*sigh*

Nov 08, 2004 06:20


It was a long nite at work... but we had 4 breaks.  That made me happy.  10:30= 15min; 12:30= half hour; 2:30= half hour; 4:30= 15min.  Yay!  I had to strip all the kids rales by myself... that was very boring.  Then I had to put away all the infants & toddler PJs.  That took forever cuz there was no room and i had to make room... it was a pain in the ass basically.  Our second half hour break was fun though.  Debbi was playing songs on her phone and we had to guess what they were.  I won the game!  Ray was close... but nope!  I won... go me.

I was talking to Becka towards the end of the nite while we were doing men's backstock.  We were talking about relationships and shizzle.  I realized some crap I wish I never had thought about.  =(  It sucks... Dammit.  Its really annoying me cuz I know none of it will happen... but oh well.  I realized that I miss Geoff... and I dunno why.  I guess its cuz we, at least I think, had a good relationship until people decided to be assholes and start up the rumor mill.  Honestly, I think that if those rumors had never been spread I'd still be with him.  I really did care about him alot... and I guess I still do.  :-/  I know that he & I will never get back together... so I'm keeping my eyes open for a potential boyfriend.
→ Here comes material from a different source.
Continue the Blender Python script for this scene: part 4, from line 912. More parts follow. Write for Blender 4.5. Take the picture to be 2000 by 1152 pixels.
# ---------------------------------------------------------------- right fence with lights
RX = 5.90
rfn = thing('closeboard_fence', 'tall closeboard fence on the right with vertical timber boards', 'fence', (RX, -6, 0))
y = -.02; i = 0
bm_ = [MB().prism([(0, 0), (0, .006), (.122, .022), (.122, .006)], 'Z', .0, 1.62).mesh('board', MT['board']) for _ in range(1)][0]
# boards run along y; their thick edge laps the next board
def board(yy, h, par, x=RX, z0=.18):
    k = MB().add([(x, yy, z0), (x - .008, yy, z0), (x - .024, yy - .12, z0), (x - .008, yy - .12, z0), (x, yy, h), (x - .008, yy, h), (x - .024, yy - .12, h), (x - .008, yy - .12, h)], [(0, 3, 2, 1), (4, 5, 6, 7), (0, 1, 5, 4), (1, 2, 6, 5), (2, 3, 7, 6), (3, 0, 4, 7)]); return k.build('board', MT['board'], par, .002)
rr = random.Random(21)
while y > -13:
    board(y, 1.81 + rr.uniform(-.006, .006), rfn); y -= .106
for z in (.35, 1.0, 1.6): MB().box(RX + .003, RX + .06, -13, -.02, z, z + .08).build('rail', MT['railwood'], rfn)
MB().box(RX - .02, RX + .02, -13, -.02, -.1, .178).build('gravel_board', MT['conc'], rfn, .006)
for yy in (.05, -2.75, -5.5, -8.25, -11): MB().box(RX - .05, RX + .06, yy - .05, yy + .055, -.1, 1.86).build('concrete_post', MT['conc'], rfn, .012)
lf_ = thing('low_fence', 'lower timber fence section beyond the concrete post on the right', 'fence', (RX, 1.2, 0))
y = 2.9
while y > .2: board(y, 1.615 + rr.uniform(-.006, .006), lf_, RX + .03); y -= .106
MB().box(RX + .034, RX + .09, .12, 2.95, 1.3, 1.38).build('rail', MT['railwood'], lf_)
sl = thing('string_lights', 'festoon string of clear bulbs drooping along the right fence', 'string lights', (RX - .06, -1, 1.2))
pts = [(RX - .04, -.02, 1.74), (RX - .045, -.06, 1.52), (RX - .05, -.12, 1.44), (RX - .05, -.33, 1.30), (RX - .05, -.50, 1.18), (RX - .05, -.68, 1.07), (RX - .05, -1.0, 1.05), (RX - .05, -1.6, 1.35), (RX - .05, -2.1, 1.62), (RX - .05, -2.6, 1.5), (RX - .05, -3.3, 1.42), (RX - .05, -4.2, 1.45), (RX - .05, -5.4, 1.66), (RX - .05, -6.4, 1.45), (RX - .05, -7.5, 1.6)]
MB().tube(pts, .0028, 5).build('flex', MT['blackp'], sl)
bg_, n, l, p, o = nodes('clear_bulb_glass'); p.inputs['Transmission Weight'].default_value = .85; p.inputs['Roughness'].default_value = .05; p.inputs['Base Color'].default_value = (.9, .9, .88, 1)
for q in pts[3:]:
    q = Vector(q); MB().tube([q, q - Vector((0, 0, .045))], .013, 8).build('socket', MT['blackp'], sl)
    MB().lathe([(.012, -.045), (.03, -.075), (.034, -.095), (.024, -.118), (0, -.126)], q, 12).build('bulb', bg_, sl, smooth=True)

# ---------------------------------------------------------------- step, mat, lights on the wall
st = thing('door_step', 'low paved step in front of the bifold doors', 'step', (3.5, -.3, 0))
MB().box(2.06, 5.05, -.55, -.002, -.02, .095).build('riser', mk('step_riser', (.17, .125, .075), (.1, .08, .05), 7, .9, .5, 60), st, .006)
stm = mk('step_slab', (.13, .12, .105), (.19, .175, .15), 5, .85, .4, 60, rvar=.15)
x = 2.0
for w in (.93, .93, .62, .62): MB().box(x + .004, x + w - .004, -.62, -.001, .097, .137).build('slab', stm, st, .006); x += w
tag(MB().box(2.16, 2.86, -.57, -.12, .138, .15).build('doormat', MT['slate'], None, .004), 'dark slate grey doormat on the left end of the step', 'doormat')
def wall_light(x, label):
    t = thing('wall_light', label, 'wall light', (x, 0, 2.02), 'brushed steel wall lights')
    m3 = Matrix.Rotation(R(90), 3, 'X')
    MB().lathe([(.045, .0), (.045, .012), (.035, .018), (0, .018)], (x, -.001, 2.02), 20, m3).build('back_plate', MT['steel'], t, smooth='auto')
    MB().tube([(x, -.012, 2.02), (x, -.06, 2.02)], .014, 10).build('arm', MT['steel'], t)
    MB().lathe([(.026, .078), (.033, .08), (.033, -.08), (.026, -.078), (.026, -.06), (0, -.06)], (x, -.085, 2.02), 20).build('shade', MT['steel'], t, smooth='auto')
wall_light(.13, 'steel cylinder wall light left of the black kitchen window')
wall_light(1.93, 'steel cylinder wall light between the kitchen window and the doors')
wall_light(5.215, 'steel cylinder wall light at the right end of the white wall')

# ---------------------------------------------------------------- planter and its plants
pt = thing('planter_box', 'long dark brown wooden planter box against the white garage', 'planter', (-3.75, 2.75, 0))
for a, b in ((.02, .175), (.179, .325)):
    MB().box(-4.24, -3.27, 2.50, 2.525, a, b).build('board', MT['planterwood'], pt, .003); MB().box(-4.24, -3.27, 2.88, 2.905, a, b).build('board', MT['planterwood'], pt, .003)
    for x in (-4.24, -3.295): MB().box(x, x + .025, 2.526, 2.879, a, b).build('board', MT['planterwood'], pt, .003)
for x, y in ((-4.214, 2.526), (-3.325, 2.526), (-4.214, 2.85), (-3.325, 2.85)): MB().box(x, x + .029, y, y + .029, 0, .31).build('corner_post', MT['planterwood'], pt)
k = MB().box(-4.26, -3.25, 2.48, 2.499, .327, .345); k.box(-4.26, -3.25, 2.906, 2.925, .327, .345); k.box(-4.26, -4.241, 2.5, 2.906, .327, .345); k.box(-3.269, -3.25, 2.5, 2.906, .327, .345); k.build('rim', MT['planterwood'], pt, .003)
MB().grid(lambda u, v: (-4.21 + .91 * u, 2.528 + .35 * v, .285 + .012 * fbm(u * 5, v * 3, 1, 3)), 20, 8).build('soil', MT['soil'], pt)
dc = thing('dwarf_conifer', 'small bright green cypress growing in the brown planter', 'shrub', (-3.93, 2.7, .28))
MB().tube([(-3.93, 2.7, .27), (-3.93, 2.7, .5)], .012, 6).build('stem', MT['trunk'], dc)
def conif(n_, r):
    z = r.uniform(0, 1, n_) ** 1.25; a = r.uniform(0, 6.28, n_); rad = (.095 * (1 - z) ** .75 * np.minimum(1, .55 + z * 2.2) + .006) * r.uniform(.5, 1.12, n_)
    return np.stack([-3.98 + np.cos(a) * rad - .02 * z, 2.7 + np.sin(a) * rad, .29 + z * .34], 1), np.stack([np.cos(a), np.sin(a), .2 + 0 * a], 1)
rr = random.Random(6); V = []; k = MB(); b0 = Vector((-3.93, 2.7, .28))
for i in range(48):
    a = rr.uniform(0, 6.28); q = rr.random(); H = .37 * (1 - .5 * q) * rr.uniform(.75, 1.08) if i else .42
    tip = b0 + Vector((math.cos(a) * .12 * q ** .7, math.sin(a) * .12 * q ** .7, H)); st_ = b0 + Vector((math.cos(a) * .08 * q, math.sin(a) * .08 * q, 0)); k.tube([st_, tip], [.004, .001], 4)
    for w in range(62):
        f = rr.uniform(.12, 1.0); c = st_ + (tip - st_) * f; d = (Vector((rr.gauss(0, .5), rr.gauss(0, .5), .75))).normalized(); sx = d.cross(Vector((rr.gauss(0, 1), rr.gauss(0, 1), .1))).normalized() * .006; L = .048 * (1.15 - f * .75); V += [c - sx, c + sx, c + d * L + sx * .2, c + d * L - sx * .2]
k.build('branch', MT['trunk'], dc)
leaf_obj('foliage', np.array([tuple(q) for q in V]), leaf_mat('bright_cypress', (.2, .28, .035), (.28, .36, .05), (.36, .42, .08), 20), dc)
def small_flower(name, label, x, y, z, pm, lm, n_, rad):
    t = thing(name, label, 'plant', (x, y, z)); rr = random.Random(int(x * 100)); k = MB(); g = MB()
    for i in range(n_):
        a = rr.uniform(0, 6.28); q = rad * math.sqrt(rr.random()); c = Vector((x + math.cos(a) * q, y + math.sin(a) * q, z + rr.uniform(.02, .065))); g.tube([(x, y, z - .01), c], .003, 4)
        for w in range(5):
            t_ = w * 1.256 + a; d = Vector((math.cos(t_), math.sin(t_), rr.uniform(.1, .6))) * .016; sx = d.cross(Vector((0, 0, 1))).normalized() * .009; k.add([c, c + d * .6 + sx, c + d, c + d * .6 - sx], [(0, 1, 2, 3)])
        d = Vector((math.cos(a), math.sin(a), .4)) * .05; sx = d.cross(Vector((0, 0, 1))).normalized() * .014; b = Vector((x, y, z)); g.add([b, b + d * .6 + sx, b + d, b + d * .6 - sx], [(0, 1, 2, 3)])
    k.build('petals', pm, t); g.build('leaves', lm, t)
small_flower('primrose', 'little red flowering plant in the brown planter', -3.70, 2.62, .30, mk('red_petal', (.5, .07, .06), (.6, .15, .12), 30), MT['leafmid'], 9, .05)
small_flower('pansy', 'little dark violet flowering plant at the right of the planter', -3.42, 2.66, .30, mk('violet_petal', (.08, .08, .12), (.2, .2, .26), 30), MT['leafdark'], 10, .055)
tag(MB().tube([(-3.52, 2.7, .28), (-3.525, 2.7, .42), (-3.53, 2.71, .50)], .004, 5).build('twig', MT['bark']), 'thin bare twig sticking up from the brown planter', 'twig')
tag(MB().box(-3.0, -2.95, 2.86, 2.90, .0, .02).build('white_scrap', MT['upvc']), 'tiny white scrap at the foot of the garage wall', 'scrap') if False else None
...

I think my standards might be a little be too high though.  Well... I have always "settled" for guys... I guess I "spoil" my boyfriends.  I've been told that alot.  Most of them I give money to, get them new clothes, help them along and such... and then we break up and they're alot better off than what they were before we started dating.  It kinda sucks.  :-/  This time around I wanna be the spoiled one... lol.  I know that won't happen cuz I like spoiling my boyfriends.  I guess its my way of showing them that I care about them.  Anyways... yah...

I have a few guys in mind.. but I don't think they meet the standards of the guys I chill with...  And I don't think Nikki gets along with some of them.  =(  I dunno... I want someone who everyone can get along with so I don't hafta chose who I wanna hang out with on my night off from work, ya know?  Like... I wanna chill with my friends and my boyfriend at the same time on some nights... and then just have a night with my boyfriend.  Not chose between the friends and the boyfriend... that makes life so difficult.

I think that does it for my rant on my lack of boyfriend issue.... good nite (for me anyways!)